▶ **TASK DESCRIPTION**: Select and reproduce each line of the listing below that bears the string "Python".

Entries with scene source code
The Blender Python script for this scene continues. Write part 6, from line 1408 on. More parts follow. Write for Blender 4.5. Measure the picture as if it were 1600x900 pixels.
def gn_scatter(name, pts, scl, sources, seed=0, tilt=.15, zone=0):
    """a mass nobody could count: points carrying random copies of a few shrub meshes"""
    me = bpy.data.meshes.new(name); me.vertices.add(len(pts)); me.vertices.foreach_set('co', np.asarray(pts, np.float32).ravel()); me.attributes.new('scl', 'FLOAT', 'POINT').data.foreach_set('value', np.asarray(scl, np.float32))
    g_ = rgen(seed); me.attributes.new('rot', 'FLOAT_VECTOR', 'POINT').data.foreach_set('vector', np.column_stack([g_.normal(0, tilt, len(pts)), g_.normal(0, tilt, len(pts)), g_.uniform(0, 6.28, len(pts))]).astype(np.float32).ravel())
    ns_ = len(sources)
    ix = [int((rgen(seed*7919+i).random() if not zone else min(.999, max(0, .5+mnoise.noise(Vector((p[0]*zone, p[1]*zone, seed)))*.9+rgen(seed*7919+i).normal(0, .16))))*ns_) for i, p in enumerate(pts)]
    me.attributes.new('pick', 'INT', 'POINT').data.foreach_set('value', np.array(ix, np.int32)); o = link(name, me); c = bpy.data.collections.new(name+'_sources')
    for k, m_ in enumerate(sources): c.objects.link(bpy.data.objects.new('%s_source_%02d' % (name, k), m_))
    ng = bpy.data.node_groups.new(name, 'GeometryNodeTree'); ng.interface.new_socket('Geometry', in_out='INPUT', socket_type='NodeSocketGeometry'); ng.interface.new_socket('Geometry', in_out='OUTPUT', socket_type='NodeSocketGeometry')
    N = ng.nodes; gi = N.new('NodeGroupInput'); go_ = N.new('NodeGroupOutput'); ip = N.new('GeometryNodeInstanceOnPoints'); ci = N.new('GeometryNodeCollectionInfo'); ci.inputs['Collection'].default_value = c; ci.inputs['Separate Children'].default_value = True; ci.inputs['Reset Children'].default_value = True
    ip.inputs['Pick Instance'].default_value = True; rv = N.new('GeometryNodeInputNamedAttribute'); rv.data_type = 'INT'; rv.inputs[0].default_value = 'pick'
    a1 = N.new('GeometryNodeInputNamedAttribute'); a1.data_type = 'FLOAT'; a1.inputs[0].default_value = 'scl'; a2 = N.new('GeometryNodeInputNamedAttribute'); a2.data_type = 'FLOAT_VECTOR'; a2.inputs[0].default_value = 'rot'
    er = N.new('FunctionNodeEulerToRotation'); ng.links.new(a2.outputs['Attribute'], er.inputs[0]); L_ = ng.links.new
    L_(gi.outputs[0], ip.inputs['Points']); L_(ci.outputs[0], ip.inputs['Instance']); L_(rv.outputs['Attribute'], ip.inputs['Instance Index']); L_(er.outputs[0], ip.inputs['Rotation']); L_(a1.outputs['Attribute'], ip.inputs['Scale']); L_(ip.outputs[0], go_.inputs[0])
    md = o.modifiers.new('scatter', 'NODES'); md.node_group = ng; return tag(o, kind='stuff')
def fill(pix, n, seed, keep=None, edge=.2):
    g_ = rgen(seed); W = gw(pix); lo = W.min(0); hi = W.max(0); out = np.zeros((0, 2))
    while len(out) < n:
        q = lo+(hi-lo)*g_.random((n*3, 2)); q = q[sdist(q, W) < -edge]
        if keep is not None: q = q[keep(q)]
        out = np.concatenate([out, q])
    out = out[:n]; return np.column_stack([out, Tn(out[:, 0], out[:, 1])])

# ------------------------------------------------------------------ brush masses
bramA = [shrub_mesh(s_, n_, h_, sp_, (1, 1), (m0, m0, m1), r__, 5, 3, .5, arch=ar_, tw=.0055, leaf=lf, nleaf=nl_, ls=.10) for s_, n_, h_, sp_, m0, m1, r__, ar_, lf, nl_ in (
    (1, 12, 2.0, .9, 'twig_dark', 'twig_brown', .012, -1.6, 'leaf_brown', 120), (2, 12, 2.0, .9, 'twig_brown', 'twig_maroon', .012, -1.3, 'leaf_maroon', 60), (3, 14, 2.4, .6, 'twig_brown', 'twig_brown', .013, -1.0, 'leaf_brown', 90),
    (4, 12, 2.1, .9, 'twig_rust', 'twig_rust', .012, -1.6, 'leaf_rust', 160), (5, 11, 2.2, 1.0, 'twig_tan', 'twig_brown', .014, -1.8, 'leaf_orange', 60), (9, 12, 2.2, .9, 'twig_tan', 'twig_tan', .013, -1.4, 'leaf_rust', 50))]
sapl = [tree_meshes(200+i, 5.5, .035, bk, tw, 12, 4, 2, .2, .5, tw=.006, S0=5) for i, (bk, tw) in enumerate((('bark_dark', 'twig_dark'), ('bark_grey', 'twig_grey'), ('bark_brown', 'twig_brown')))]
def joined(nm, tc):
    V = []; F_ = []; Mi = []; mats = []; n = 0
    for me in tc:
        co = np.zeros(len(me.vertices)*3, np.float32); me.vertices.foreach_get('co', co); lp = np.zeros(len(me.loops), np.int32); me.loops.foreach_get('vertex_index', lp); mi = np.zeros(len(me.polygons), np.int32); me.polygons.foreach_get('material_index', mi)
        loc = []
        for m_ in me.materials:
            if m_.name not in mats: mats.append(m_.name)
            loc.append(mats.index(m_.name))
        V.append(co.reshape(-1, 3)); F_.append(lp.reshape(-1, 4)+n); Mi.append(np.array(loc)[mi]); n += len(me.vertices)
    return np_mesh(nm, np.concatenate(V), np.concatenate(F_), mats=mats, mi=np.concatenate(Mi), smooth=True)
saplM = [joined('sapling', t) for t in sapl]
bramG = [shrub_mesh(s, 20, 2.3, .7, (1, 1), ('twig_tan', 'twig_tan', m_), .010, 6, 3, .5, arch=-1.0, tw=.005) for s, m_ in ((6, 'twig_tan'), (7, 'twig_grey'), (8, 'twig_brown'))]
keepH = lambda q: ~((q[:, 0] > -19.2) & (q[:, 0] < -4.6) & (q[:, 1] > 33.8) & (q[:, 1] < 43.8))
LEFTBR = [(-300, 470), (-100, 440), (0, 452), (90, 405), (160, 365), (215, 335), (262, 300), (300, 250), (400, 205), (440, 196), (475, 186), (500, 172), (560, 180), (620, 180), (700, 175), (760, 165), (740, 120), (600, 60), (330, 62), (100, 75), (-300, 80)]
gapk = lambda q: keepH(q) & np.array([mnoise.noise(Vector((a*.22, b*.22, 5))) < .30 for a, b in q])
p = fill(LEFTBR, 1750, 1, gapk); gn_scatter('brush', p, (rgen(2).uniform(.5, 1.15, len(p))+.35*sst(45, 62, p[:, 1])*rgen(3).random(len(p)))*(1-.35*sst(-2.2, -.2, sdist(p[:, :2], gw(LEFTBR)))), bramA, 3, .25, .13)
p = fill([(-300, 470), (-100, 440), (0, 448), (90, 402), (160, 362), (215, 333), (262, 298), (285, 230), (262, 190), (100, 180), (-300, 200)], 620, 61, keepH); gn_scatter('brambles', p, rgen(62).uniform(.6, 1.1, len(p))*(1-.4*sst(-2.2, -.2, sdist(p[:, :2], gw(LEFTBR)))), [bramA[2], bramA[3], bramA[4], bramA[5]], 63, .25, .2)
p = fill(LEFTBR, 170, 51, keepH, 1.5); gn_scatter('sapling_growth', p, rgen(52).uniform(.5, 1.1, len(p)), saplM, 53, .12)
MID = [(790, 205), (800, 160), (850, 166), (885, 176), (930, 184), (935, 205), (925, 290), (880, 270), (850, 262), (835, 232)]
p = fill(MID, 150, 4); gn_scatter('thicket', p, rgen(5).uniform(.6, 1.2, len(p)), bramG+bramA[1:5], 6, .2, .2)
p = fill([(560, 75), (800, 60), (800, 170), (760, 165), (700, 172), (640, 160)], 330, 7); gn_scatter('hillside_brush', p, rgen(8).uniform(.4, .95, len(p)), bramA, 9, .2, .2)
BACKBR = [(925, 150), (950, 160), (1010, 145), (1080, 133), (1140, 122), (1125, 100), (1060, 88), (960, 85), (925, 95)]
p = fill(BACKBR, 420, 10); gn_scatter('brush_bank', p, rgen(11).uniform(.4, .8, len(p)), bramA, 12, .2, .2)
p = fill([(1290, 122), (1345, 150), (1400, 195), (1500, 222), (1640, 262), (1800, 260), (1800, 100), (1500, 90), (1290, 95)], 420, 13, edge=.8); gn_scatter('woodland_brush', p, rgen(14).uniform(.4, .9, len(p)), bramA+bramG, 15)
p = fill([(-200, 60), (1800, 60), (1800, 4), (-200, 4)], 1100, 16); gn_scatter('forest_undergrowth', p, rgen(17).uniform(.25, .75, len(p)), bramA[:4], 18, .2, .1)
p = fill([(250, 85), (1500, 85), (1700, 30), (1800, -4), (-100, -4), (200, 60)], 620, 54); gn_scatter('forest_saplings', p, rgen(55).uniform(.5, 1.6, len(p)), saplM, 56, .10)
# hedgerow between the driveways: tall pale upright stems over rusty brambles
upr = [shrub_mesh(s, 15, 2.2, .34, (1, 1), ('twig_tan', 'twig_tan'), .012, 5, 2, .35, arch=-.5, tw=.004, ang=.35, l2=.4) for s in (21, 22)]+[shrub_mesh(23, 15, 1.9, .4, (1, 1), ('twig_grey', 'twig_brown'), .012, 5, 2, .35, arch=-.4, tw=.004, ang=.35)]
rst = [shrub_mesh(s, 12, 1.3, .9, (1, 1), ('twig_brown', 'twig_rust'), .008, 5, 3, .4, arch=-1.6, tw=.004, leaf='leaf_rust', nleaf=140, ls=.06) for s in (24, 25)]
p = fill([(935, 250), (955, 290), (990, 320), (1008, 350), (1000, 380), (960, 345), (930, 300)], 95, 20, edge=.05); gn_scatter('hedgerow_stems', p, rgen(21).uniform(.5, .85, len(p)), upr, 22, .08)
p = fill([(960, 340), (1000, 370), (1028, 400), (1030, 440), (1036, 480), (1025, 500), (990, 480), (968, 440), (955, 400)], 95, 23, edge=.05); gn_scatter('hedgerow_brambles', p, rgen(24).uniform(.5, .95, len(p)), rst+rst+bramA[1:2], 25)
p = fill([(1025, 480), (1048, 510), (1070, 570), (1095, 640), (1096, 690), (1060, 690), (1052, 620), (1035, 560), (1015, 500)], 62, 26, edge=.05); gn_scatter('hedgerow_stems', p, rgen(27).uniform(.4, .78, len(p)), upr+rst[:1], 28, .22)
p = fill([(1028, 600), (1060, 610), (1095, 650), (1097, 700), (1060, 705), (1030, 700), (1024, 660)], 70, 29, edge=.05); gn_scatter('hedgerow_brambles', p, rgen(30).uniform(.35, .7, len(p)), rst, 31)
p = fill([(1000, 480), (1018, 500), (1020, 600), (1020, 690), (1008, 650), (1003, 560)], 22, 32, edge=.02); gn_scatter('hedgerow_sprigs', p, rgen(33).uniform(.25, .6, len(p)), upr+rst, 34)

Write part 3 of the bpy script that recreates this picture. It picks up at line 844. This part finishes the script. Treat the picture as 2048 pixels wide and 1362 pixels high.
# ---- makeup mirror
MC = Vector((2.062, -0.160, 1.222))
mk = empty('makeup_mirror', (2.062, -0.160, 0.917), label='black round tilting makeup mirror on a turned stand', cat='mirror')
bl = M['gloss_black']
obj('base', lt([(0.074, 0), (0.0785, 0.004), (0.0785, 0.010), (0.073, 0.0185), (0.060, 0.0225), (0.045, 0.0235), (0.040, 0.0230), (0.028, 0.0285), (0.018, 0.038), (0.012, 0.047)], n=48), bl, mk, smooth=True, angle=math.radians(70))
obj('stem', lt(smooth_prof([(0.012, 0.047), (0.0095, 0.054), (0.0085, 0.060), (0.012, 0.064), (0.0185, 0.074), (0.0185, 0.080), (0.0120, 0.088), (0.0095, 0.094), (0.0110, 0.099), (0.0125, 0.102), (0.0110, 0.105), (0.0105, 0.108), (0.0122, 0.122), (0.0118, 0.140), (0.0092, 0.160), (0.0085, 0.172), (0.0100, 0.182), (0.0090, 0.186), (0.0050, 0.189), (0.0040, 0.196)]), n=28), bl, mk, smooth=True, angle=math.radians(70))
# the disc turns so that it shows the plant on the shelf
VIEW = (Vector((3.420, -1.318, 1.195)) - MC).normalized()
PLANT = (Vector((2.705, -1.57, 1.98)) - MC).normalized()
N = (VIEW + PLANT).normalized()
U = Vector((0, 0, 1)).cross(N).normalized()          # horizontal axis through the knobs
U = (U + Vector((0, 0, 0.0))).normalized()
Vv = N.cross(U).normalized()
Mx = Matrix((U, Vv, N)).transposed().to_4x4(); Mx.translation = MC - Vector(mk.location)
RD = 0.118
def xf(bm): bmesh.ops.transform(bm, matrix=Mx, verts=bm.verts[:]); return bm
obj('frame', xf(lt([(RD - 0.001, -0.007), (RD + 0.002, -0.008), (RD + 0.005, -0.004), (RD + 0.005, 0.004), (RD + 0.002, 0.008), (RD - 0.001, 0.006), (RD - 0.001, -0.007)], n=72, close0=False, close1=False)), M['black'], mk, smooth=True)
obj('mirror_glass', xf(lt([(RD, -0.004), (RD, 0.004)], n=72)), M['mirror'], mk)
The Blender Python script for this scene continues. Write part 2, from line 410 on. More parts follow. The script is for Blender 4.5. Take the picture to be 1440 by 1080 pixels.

▶ **SOLUTION TO THIS TASK**:
The Blender Python script for this scene continues. Write part 6, from line 1408 on. More parts follow. Write for Blender 4.5. Measure the picture as if it were 1600x900 pixels.
The Blender Python script for this scene continues. Write part 2, from line 410 on. More parts follow. The script is for Blender 4.5. Take the picture to be 1440 by 1080 pixels.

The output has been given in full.